Russia Has the Edge in the High-Stakes Scramble for European Energy Markets

Russia Has the Edge in the High-Stakes Scramble for European Energy Markets
Russian President Vladimir Putin, right, at a press conference with Hungarian Prime Minister Viktor Orban after their talks in the Kremlin, Moscow, Russia, Sept. 18, 2018 (AP photo by Alexander Zemlianichenko).

U.S. Energy Secretary Rick Perry toured Central and Eastern Europe in mid-November, touting America’s credentials and warning countries against deepening their ties to Russia. The visit was part of a new push by the Trump administration in a region where energy is part of a wider geopolitical rivalry.
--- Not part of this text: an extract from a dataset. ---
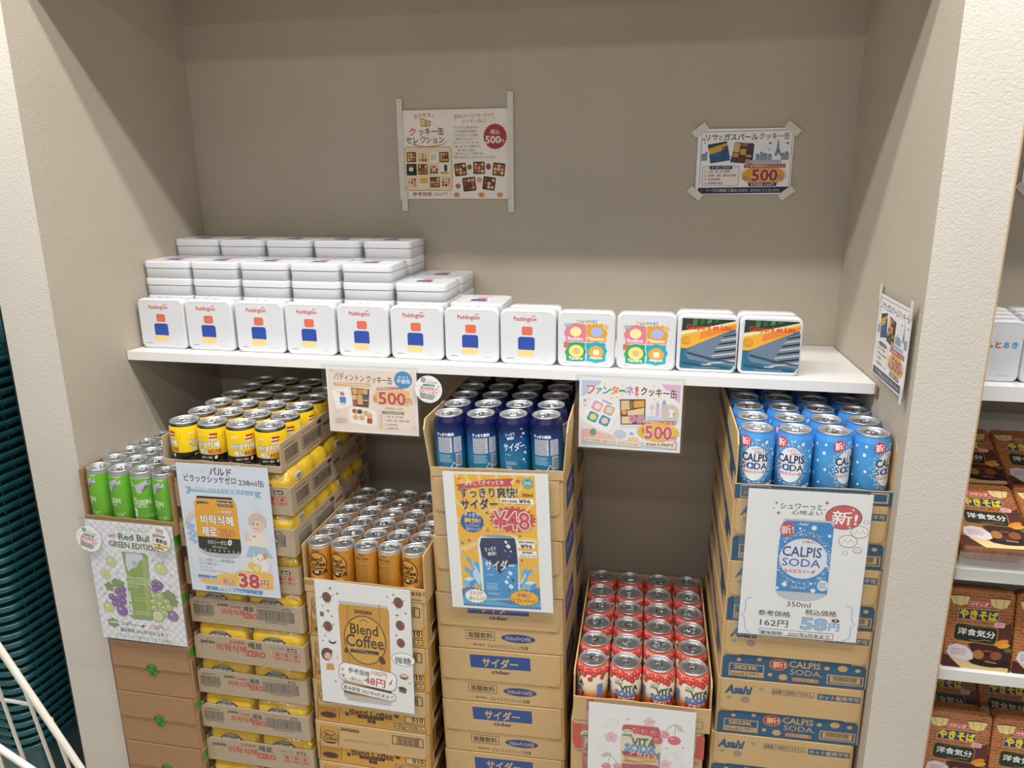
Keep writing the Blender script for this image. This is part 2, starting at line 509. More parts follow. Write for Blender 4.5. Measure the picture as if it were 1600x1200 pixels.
# bear tin: lettering as printed; the figure is replaced by a plain panel in its colours
c = [(75, 545), (475, 560), (510, 982), (115, 970)]
a = Art(TW, TH, c)
a.T('Paddington', 263, 628, 162, '#c43a34', h=38, b=0.02)
a.L([(308, 612), (318, 600), (336, 604)], 5, '#c8433c')
a.R(285, 715, 78, 62, '#dd7155', 14)
a.R(288, 815, 120, 100, '#2f4fa6', 18)
a.R(288, 888, 120, 50, '#f0cf8d', 14)
a.D(178, 926, 52, 9, 1, '#4a4a4a', 0.6); a.D(425, 938, 52, 5, 1, '#8a8a8a', 0.6)
bear = tin_proto(a, 'x')
# plush pals tin: four colour panels, names as printed
a = Art(TW, TH, [(105, 290), (880, 300), (865, 1068), (95, 1045)])
for k in range(13):
    a.L([(150 + 52 * k, 360), (150 + 52 * k, 980)], 2, '#e2ecf2')
for k in range(12):
    a.L([(150, 365 + 54 * k), (800, 370 + 54 * k)], 2, '#e2ecf2')
def blob(a, pts, col): a.P(pts, col)
a.P([(208, 480), (240, 455), (300, 462), (330, 450), (478, 470), (488, 540), (478, 575), (490, 600), (475, 707), (350, 695), (210, 710), (212, 640), (190, 600), (195, 560), (212, 540)], '#dd8291')
a.P([(488, 480), (520, 455), (560, 470), (620, 455), (660, 470), (700, 455), (740, 480), (755, 540), (775, 580), (755, 640), (748, 712), (620, 702), (485, 710), (498, 600), (484, 575), (498, 540)], '#e4a035')
a.P([(212, 722), (300, 718), (340, 708), (470, 722), (468, 800), (492, 845), (470, 880), (470, 970), (340, 978), (212, 965), (216, 900), (195, 850), (218, 800)], '#3f9d6e')
a.P([(484, 720), (560, 722), (620, 704), (680, 722), (745, 724), (745, 780), (772, 830), (745, 880), (745, 970), (660, 985), (610, 998), (560, 978), (482, 970), (498, 880), (496, 820), (482, 790)], '#2fa9bd')
a.E(345, 570, 76, 66, '#f0e9a4'); a.E(628, 570, 82, 66, '#a9b9e6'); a.E(350, 835, 100, 88, '#ece07f'); a.E(620, 850, 100, 92, '#e8a848')
a.R(350, 835, 90, 80, '#d8b98c', 30); a.R(620, 850, 80, 76, '#e9f0e4', 26)
a.R(235, 477, 84, 42, '#8fc7bb', 6, 6); a.E(748, 498, 40, 40, '#e8c99e'); a.O(748, 498, 22, 22, 7, '#b5835c'); a.R(213, 750, 62, 78, '#c47a4e', 4, -4)
for t, x, y, w in (('Ruchiro', 340, 662, 205), ('Mimomo', 615, 664, 225), ('Yacoro', 340, 930, 190), ('Akpun', 615, 930, 170)):
    a.T(t, x, y, w, '#ffffff', h=44, b=0.02)
for ch, x, y, col in (('フ', 368, 432, '#e8a030'), ('ァ', 415, 442, '#58a868'), ('ン', 450, 432, '#3a9e6e'), ('タ', 496, 430, '#e88a3a'), ('～', 540, 428, '#5a8ed0'), ('ネ', 585, 432, '#3f8fc8'), ('!', 624, 428, '#8a62b8')):
    a.T(ch, x, y, 38 if ch != '!' else 9, col, h=48 if ch not in '～ァ' else 30, b=0.025)
a.D(215, 996, 80, 9, 1, '#555555', 0.7); a.D(755, 1010, 45, 9, 1, '#555555', 0.7)
pals = tin_proto(a, 'x')
# dogs tin: a plain banded picture in its colours, lettering as printed
a = Art(TW, TH, [(88, 125), (512, 135), (485, 555), (75, 520)])
def q(x, y): return (x, y)
a.P([(118, 150), (492, 165), (478, 530), (98, 498)], '#2c6a88')
a.P([(118, 150), (492, 165), (491, 178), (330, 205), (112, 240)], '#2b3b2f')
for k, col in enumerate(('#3c7a43', '#34633c', '#4a8a48', '#3a6c40')):
    x = 190 + 50 * k; a.P([(x, 156 + k * 2), (x + 30, 157 + k * 2), (x + 24, 200 - k * 8), (x - 6, 206 - k * 8)], col)
a.P([(112, 240), (330, 205), (491, 178), (489, 228), (400, 262), (300, 300), (220, 335), (150, 362), (104, 358)], '#eeb03c')
a.P([(112, 240), (250, 222), (491, 172), (491, 186), (250, 240), (110, 268)], '#e9e2b0')
a.P([(240, 250), (489, 200), (489, 226), (400, 255), (230, 300)], '#e8893b')
a.P([(470, 252), (489, 244), (482, 500), (300, 470), (160, 440), (135, 400), (150, 372), (210, 335), (330, 290)], '#6d8296')
for k in range(8):
    y = 268 + 27 * k
    a.P([(400 - 16 * k, y + 12), (488 - k, y - 4), (487 - k, y + 8), (392 - 16 * k, y + 22)], '#22303b' if k % 2 == 0 else '#c9c2b4')
a.P([(150, 385), (330, 440), (470, 470), (470, 478), (320, 452), (146, 398)], '#2f5068')
a.P([(120, 455), (300, 492), (440, 508), (440, 516), (300, 502), (118, 466)], '#1f4c63')
a.O(140, 308, 32, 28, 5, '#a8862f'); a.O(138, 310, 16, 14, 4, '#a8862f')
a.T('Gaspard et Lisa', 297, 222, 306, '#d8432f', h=46, b=0.02)
a.T('COOKIE UP', 278, 480, 64, '#f4f4f4', h=10, b=0.02); a.D(275, 500, 190, 6, 1, '#b8c6cf', 0.6)
dogs = tin_proto(a, 'x')

TX = [-0.010, 0.112, 0.236, 0.359, 0.482, 0.605, 0.727, 0.847, 0.968, 1.089, 1.208, 1.327]
YT = [-0.2545 - 0.0009 * i for i in range(12)]
place = ['at the left end', 'second from the left', 'third from the left', 'fourth from the left', 'fifth from the left', 'sixth from the left', 'seventh from the left']
UP = (math.radians(90), 0, 0)
G_UP = 'cookie tins standing along the front of the shelf'
for i in range(8):
    lb = f'upright white tin with blue picture, {place[i]}' if i < 7 else 'upright white tin with blue picture, directly left of the four-panel tins'
    bear.put(lb, (TX[i] + random.uniform(-.001, .001), YT[i] + TT, ZS), UP, G_UP)
bear.put('white tin standing hidden behind the upright tin left of the four-panel tins', (TX[7] + 0.006, YT[7] + 2 * TT + 0.003, ZS), UP, G_UP)
pals.put('upright tin with pink, orange, green and blue panels, the left one', (TX[8], YT[8] + TT, ZS), UP, G_UP)
pals.put('upright tin with pink, orange, green and blue panels, the right one', (TX[9], YT[9] + TT, ZS), UP, G_UP)
dogs.put('upright tin with yellow and blue striped picture, beside the four-panel tin', (TX[10], YT[10] + TT, ZS), UP, G_UP)
dogs.put('upright tin with yellow and blue striped picture, at the right end of the row', (TX[11], YT[11] + TT, ZS), UP, G_UP)
dogs.put('white tin standing behind the left one of the striped picture tins', (TX[10] - 0.004, YT[10] + 2 * TT + 0.003, ZS), UP, G_UP)
dogs.put('white tin standing behind the rightmost striped picture tin', (TX[11] - 0.004, YT[11] + 2 * TT + 0.003, ZS), UP, G_UP)
G_LY = 'white cookie tins lying in stacks behind the front row'
YL = [-0.2135, -0.0965]
for ci in range(7):
    x0 = [-0.014, 0.1075, 0.231, 0.3545, 0.478, 0.601, 0.724][ci]
    for row in (0, 1):
        n = (5, 6)[row] if ci < 5 else (4, 4)[row] if ci == 5 else (3, 0)[row]
        for k in range(n):
            xx = max(x0 + (0.004 if row else 0), wl(YL[row]) + 0.001) if ci == 0 else x0 + (0.004 if row else 0)
            lv = n - 1 - k
            lb = ('topmost' if lv == 0 else ORD[lv] + ' from the top') + f' white tin lying in the {"back" if row else "front"} stack, {ORD[ci]} column from the left'
            bear.put(lb, (xx + random.uniform(-.0008, .0008), YL[row] + random.uniform(0, .0008), ZS + k * TT), (0, 0, 0), G_LY)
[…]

Ostensibly arriving as a salesman for the U.S. liquified natural gas and nuclear industries, Perry signaled that Washington was ready to step up in a tussle that has long pitted Russia—with its vast gas resources and nuclear ties to former Soviet bloc countries—against the European Union. It’s a tussle that China is now angling to join.
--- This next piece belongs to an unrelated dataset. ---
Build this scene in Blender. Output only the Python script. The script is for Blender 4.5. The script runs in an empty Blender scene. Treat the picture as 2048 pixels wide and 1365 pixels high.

The stakes are high. “We have to keep in mind our geopolitical orientation while investing into nuclear power,” Czech Prime Minister Andrej Babis said after meeting with Perry. The Czech government revealed in late October it has yet again delayed a tender on a nuclear energy plan, long in the works, to expand beyond its two existing nuclear power plants, if it can secure funding. The U.S. and Russia are both vying for the contract, along with China and other main nuclear suppliers.